1300 A.D., Western Africa - the desire for goods such as ivory in Europe drives the development of many trade routes here, with caravans of camels delivering goods across the desert landscape.
In Caravan, players must use their camels to deliver goods where they are wanted. Each player starts with five camels in their color (or six in an introductory game), and the game board is seeded with eight goods on the spaces numbered 1-8, with demand markers placed on the goods at spaces 1, 2, 7 and 8.
The first player in the game takes one action, the second player two, and so on until someone takes four actions, after which each player can take up to four actions on their turn. Actions are:
Place or move an unladen camel of your color into an empty space: 1 action
Place or move an unladen camel of your color into an occupied space: 2 actions
Pick up a good and place it on the camel in that space: 1 action; if any demand markers are on this space, you keep them.

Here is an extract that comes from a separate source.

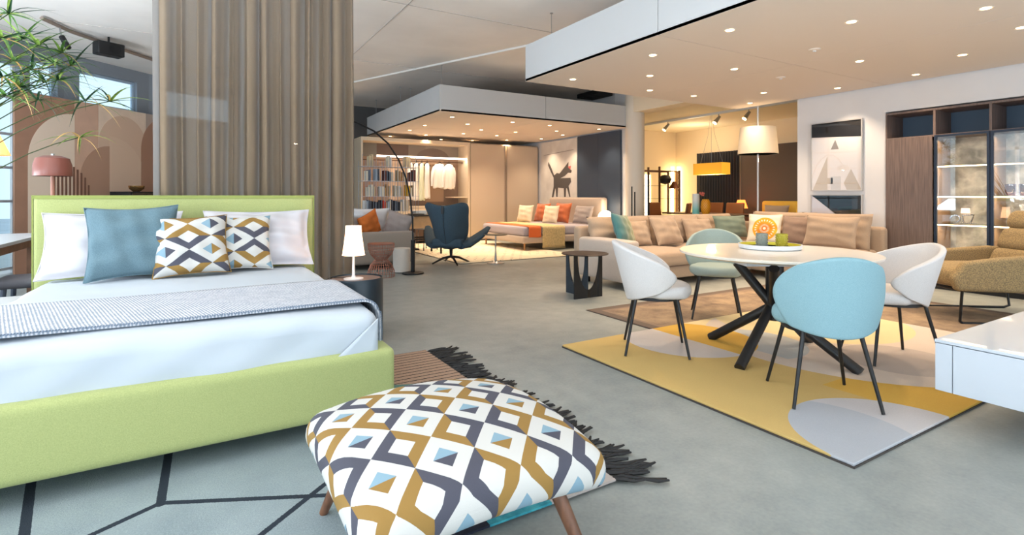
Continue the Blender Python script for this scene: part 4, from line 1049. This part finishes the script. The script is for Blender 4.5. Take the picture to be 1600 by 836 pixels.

Move a good along a chain of your camels, ending with it on top of one of your unladen camels: 1 action
Steal a good from on top of an opponent's laden camel, placing it under one of your camels in the same space: 1 action and a theft marker; if you have no theft markers, you can't do this.
If you move a good to a camel located in the city that wants that good (as indicated by color), then you remove that good from the board and keep it.
As soon as four goods have been picked up (not necessarily delivered), pause the game and place a demand marker on each good still on the board; in addition, refill the empty numbered spots with a good from the bag.
Once the final four goods have been drawn from the bag, the game ends immediately following the next delivery.
Players score points based upon what they've collected: Rare goods (of which there are three each of four types) are worth 6 points each; common goods (nine each of four types) are worth 3 points each; and each demand marker is worth 1 point. Whoever scores the most wins.